Jakarta, Oerban.com – Surat edaran terbaru dari Kementerian Agama Republik Indonesia tentang panduan makan bergizi dan etika makan-minum menuai perhatian luas. Dalam edaran tersebut, tercantum beberapa tata cara makan yang berlandaskan ajaran Islam, seperti membaca basmalah sebelum makan, makan menggunakan tiga jari, tidak mencaci makanan, hingga tidak bernapas di bejana.
Namun, panduan ini mendapat tanggapan kritis dari mantan Menteri Koordinator Politik, Hukum, dan Keamanan, Mahfud MD, melalui cuitannya di platform X.
“Ini Kemenag agak berlebihan. Makan harus dengan 3 jari. Yang 2 jari bagaimana? Tak boleh mencaci makanan. Memang ada orang yang mencaci makanan? Jangan bernapas di bejana. Memang ngapain bernafas di bejana? Ada dalil, ‘Permudah saja, jangan menyulitkan diri ‘ ,” tulis Mahfud pada Kamis (9/1/2025).
Cuitan ini memicu berbagai reaksi dari warganet. Sebagian besar mendukung kritik Mahfud, sementara yang lain menilai panduan tersebut adalah bagian dari ajaran agama yang seharusnya dihormati.
Akun @DS_yantie menanggapi dengan nada ringan, “Setelah banyaknya kritikan makan siang gratis langsung ada peraturan ‘tidak mencaci makanan’ ini agak lucu.

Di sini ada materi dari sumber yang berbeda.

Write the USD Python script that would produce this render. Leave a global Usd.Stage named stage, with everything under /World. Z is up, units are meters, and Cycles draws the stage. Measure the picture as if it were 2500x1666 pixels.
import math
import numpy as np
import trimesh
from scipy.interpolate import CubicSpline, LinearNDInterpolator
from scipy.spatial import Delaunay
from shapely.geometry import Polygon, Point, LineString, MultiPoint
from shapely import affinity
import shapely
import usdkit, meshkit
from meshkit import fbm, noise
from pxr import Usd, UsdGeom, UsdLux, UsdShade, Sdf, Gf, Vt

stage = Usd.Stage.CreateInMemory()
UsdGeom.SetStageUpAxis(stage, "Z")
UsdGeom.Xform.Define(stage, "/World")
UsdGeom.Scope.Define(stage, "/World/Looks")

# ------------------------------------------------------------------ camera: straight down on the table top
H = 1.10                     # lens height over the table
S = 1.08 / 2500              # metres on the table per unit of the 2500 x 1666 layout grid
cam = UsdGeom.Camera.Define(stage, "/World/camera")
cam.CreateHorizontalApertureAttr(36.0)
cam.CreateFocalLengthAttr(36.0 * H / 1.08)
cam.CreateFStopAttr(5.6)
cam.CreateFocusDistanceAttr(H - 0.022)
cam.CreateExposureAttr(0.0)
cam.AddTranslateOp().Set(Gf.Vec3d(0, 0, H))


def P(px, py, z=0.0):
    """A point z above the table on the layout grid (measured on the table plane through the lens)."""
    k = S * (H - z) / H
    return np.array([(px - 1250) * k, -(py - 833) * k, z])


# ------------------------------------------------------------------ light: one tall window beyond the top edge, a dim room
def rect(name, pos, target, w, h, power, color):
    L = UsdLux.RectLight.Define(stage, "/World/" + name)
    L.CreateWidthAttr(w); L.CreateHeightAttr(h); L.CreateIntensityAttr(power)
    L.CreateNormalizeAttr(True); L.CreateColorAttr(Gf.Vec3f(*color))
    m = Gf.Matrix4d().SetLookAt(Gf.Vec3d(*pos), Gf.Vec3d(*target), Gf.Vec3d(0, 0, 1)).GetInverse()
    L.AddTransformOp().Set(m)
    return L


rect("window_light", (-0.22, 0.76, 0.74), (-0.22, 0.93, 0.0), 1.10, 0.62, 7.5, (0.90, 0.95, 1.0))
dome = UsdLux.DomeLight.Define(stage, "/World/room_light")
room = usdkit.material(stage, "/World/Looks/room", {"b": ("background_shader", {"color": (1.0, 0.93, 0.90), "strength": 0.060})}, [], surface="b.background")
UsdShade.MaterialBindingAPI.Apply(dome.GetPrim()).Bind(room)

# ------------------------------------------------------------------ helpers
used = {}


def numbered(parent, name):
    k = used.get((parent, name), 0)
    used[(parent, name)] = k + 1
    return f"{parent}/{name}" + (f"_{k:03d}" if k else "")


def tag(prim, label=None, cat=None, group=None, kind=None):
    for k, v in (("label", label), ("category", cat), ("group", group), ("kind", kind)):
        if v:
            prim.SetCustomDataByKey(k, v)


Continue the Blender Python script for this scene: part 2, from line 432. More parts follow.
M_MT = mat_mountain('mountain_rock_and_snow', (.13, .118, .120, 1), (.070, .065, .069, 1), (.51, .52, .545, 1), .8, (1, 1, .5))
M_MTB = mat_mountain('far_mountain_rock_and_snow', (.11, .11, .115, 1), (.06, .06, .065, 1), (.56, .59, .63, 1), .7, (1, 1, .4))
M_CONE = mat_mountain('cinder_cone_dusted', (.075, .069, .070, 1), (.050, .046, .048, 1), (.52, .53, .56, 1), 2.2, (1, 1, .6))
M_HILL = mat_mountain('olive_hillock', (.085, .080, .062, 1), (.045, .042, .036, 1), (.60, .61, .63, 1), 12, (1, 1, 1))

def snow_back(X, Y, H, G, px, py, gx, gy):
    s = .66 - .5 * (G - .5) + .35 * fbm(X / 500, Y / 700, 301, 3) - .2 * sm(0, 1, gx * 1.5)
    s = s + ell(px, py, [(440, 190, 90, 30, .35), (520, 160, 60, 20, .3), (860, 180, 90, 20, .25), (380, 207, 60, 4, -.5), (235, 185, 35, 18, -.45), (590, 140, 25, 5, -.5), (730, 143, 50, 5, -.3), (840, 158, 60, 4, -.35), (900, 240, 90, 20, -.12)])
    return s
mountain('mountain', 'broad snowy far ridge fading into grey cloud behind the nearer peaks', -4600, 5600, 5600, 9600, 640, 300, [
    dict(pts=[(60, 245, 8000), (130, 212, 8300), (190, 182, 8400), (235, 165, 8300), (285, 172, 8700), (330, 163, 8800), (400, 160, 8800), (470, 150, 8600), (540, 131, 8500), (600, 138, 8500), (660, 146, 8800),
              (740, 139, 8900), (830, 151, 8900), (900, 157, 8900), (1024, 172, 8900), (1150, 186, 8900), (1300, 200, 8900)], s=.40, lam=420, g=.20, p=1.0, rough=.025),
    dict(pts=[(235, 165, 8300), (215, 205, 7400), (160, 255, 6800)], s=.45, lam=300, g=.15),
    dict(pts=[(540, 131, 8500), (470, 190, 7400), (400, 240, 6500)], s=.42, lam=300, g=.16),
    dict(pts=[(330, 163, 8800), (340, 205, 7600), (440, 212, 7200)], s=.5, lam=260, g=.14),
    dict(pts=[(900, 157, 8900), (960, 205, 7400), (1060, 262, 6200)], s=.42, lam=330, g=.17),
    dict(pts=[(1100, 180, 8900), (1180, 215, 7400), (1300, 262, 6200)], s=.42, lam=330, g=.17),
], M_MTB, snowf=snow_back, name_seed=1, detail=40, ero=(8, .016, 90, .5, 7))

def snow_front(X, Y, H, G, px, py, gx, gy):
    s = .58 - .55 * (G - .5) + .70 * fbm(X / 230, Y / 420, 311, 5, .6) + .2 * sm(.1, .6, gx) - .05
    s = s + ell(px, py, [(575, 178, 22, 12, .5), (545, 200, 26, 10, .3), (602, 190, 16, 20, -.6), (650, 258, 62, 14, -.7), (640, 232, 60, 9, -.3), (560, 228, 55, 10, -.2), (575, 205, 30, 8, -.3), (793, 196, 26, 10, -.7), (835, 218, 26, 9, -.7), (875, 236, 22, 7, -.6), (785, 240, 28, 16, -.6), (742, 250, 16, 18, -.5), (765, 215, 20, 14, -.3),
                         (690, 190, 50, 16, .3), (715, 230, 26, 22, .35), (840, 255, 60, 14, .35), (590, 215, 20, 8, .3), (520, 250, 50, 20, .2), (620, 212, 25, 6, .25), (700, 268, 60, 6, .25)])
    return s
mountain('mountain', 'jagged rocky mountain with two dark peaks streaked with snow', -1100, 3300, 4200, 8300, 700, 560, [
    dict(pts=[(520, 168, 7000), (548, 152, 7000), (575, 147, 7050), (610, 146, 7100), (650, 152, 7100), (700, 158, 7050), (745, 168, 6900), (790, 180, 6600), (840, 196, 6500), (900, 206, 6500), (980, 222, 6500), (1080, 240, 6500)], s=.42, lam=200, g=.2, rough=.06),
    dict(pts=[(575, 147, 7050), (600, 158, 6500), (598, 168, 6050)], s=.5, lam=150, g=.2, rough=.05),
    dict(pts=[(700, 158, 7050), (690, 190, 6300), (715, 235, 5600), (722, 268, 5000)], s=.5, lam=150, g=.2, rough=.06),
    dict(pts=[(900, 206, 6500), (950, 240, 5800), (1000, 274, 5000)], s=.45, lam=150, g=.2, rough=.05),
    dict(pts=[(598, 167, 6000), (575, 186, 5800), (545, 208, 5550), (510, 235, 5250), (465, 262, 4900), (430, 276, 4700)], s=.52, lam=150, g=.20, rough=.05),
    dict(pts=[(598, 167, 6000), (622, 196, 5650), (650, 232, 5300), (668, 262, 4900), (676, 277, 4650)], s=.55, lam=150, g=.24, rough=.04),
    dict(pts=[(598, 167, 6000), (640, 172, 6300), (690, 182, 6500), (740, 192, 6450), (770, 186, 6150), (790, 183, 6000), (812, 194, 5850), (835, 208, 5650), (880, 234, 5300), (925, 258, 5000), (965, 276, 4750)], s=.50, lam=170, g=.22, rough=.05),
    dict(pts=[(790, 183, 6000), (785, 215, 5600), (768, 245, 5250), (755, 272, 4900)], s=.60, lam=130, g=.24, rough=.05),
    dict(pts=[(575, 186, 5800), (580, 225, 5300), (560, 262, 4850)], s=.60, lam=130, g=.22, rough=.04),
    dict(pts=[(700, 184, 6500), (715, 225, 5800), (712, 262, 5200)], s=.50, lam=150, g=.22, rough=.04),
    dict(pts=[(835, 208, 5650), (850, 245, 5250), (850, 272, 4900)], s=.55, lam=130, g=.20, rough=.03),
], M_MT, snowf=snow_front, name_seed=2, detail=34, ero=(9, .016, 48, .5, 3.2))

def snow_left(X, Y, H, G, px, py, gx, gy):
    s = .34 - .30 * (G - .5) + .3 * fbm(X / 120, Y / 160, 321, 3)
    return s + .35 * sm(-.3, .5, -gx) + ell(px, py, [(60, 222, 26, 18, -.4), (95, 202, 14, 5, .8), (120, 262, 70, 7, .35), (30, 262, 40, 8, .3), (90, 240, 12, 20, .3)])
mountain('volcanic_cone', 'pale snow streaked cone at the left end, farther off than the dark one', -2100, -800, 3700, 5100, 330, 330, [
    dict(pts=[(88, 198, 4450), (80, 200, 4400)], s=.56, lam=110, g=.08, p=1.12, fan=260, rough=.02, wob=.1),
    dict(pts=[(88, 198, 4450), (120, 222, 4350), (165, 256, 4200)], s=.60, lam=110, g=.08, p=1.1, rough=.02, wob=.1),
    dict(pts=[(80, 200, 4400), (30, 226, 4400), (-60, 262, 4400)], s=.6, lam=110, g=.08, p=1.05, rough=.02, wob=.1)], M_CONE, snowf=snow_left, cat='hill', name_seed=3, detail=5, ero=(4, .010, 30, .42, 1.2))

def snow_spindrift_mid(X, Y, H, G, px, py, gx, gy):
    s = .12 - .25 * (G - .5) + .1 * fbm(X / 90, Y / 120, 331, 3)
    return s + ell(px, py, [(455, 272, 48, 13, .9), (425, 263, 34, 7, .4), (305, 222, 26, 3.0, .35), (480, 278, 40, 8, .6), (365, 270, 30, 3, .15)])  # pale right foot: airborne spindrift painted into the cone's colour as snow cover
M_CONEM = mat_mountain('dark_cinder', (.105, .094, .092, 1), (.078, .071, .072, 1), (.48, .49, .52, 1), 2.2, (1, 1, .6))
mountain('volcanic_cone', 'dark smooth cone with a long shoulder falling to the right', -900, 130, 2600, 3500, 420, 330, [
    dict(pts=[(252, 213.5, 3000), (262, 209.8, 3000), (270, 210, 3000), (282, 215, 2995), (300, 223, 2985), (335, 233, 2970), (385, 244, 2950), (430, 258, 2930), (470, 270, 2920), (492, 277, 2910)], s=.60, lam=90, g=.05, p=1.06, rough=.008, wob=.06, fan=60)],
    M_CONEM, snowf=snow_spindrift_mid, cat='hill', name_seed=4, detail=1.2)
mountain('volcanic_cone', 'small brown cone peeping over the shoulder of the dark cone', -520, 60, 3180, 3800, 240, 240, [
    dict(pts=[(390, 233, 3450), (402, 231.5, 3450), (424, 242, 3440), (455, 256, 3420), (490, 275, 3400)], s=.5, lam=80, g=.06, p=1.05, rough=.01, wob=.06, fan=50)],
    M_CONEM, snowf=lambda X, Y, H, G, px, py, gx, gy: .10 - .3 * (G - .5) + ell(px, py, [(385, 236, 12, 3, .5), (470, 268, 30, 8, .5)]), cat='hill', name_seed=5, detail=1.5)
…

Kalau misalnya makanan hambar terus kita bilang itu hambar, masa dianggap mencaci?”
Sementara itu, akun @ta_tinur membela panduan tersebut dengan menyebut bahwa adab makan-minum seperti itu telah diterapkan di keluarga sejak lama.
“Apa yang tertulis di atas itu ajaran sunnah Rasulullah. Alhamdulillah selalu ku terapkan di keluargaku,” ungkapnya.
Perdebatan makin panas ketika warganet lain, seperti @fazar1116, memberikan kritik keras kepada Mahfud.
“Gak berlebihan Pak. Ada hadisnya. Kalau Bapak keberatan, ya jangan ikut Nabi Muhammad SAW, ikut nabi yang lainnya aja,” tulisnya.
Namun, ada juga tanggapan yang bersifat reflektif, seperti dari @LasekarPinguin, yang menyinggung isu sosial di Indonesia.
“Tolong dong, Prof Mahfud, ajari kami cara bernafas di tengah bangsa yang bau anyir korupsi, kolusi, nepotisme, serta mufakat jahat satu keluarga yang tega merudapaksa Ibu Pertiwi,” sindirnya.
Surat edaran ini, meski dimaksudkan untuk mengedukasi masyarakat tentang etika makan sesuai sunnah Nabi Muhammad SAW, rupanya menuai polemik di ruang publik. Perbedaan sudut pandang antara nilai agama, budaya, dan pragmatisme menjadi sorotan.